China's finance minister sees 'Brexit' heightening uncertainty for markets

China's finance minister sees 'Brexit' heightening uncertainty for markets

Brendan McDermid

BEIJING/TIANJIN, China (Reuters) - China's policymakers and leading economists on Sunday voiced concerns about Britain's vote to leave the European Union, with the finance minister saying it has heightened market uncertainty, though some expect a limited impact on the Chinese economy.

The "Brexit" decision "will cast a shadow over the global economy ... The repercussions and fallout will emerge in the next five to 10 years," said Lou Jiwei, China's minister of finance, at the first annual meeting of the Asian Infrastructure Investment Bank in Beijing.

"It's difficult to predict now," he said. "The knee-jerk reaction from the market is probably a bit excessive and needs to calm down and take an objective view."

Stock markets around the world plunged in the wake of the referendum. Sterling's value also plummeted.

Lou's views were echoed by the head of China's top economic planning authority and other economists at the World Economic Forum (WEF) in the northern city of Tianjin.

"For Chinese firms that are going to invest or carry out mergers, entrepreneurs are smarter than me, and they will definitely wait and see," Xu Shaoshi, chairman of the National Development and Reform Commission, said at WEF on Sunday.

"The Brexit incident will affect China's economy via investment, trade and capital," he said. "But I believe the impact will not be big and relevant government departments have made contingency plans."

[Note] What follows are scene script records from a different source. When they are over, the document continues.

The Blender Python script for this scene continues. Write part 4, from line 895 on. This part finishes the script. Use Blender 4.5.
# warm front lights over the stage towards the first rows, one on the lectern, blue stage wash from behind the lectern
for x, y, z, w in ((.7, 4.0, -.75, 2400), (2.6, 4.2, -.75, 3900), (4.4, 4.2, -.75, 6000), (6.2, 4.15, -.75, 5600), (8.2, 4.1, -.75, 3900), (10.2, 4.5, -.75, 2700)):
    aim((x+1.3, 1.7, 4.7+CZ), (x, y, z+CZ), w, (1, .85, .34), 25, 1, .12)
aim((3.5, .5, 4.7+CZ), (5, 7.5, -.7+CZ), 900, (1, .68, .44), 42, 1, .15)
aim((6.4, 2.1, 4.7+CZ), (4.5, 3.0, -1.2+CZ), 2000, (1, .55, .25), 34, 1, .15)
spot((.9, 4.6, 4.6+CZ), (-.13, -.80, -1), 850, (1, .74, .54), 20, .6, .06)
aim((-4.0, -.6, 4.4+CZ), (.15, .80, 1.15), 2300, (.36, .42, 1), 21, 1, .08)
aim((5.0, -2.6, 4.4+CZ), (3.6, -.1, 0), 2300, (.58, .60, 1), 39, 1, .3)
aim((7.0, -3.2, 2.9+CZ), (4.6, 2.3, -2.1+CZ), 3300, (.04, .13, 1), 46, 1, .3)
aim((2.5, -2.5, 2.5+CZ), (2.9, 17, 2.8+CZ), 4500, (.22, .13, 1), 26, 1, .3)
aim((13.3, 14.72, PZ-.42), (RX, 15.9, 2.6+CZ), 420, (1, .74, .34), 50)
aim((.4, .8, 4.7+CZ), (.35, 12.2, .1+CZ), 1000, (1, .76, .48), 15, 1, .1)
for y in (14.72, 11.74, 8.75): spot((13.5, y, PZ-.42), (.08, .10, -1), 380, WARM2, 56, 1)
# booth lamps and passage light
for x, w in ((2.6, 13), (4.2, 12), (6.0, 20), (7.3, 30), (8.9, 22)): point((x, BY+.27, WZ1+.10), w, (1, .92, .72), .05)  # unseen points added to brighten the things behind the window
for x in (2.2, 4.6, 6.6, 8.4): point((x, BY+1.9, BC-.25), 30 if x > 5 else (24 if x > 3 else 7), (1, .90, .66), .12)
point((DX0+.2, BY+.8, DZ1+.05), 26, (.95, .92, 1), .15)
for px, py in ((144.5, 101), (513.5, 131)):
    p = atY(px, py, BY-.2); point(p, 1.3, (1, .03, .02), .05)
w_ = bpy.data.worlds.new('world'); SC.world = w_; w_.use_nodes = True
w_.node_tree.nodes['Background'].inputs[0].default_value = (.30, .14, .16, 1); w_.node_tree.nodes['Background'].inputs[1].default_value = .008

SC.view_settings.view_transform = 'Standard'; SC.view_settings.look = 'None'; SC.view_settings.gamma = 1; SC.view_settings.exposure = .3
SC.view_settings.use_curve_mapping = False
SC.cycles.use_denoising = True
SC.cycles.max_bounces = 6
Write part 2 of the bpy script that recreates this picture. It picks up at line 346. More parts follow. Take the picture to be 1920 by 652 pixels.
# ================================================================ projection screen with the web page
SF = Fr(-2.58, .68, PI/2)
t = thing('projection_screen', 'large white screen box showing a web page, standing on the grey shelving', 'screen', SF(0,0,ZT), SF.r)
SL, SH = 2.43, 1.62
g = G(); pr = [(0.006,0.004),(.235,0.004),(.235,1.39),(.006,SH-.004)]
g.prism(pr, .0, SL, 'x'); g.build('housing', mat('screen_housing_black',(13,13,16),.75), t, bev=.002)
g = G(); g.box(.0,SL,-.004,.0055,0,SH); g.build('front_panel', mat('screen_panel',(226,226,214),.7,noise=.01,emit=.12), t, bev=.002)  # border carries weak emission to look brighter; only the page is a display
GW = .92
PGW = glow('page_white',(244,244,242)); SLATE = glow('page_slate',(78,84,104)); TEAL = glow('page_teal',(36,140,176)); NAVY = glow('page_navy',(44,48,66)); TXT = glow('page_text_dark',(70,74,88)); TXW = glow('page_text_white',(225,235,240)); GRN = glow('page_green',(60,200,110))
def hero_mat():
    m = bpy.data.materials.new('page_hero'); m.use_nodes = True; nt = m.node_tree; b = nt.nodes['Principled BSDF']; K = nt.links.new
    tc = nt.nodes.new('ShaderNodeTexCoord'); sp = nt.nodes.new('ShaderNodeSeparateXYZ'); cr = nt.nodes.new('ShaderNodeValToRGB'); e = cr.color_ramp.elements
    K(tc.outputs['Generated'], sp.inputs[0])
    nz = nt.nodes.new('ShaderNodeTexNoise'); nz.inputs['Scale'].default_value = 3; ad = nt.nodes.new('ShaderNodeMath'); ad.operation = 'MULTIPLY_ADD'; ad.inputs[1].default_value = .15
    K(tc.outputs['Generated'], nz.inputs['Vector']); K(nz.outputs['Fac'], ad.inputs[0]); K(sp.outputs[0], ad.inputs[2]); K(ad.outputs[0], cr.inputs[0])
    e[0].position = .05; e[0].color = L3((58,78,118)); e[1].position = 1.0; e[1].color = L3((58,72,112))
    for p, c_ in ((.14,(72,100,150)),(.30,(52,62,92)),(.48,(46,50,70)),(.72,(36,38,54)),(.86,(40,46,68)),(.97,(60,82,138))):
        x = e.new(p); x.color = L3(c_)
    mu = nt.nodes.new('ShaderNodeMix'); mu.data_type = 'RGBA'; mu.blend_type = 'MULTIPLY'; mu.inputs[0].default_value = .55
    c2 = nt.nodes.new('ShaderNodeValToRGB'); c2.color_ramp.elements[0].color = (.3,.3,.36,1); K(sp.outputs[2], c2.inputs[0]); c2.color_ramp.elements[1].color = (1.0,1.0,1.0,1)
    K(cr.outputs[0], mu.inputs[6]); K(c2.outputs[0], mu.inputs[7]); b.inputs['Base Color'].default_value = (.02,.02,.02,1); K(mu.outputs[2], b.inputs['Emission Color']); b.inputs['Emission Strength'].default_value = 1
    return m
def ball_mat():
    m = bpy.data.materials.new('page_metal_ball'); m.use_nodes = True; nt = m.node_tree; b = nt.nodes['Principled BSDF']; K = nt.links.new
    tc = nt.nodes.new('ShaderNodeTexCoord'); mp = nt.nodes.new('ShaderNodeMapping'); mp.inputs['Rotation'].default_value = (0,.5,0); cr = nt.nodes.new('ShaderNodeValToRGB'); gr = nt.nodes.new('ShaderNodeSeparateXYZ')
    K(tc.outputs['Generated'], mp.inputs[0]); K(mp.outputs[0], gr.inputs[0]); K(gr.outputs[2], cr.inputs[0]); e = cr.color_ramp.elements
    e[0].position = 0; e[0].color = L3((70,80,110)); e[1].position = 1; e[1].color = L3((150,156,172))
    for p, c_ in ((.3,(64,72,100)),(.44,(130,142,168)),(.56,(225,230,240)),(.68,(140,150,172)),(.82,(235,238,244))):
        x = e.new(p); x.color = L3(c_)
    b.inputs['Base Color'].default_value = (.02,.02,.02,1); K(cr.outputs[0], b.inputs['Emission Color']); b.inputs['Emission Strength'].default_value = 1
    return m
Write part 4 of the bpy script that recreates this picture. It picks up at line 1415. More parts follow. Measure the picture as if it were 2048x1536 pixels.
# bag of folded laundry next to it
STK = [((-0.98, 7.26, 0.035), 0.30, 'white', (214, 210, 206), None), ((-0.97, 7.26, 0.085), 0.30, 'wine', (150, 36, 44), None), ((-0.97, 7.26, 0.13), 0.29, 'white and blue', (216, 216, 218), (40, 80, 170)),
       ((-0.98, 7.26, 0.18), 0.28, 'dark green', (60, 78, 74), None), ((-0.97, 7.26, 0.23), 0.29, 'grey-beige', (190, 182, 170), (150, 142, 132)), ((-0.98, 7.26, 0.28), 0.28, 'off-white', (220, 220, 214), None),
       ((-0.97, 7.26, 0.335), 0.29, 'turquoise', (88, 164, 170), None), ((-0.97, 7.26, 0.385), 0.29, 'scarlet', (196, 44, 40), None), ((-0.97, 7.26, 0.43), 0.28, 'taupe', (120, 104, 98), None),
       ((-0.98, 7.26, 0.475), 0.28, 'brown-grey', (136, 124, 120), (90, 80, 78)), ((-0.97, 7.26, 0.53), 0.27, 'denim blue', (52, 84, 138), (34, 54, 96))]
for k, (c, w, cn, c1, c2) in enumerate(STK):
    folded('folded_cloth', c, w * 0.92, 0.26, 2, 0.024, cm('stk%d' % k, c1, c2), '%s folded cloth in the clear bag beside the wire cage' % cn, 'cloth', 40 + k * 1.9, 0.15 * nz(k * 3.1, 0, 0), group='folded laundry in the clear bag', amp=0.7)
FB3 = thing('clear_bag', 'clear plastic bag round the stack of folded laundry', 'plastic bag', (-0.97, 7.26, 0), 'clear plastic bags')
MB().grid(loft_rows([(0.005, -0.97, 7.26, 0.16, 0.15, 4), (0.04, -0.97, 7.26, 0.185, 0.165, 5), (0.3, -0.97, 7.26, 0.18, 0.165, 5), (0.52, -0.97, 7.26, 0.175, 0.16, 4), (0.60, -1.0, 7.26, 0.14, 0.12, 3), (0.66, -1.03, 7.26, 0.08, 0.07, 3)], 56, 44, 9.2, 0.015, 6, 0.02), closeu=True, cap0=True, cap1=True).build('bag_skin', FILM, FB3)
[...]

Huang Yiping, a professor at Peking University and a member of the central bank's monetary policy committee, said it is hard to judge the direct impact of the British referendum on China's economy.

"If (Brexit) is an important landmark in terms of a reversal of globalisation, I think that's very bad for the world, it's very bad for China," Huang said.

Li Daokui, a professor at Tsinghua University and a former adviser to China's central bank, was more optimistic on the referendum's effects on the world's second-largest economy.

"China is perhaps one of the least impacted economies in the world by the event of Brexit," he told an audience at WEF.

"The only short-term impact I can think about is the exchange rate of the renminbi ... But I do think within a few trading sessions that situation will very quickly be subdued," Li said.

Also speaking at WEF was economist Nouriel Roubini, famed for predicting the global financial crisis, who said the decision to leave the European Union "creates a whole bunch of financial, economic, political and geopolitical uncertainties."

It could be the "beginning of the disintegration" of the bloc of countries, the euro zone or the United Kingdom, said Roubini.

"I don't expect a global recession or another global financial crisis," he added. "I think the impact of Brexit is significant but not of the same size and magnitude of the one we had 2007 to 2009."

Michael Falcon, CEO of Global Investment Management Asia Pacific at JP Morgan, said he expects more market volatility but doubts the vote will derail a global recovery.

"It is a shock, not a crisis, and so far markets seem to be handling this pretty well," Falcon said at the WEF conference.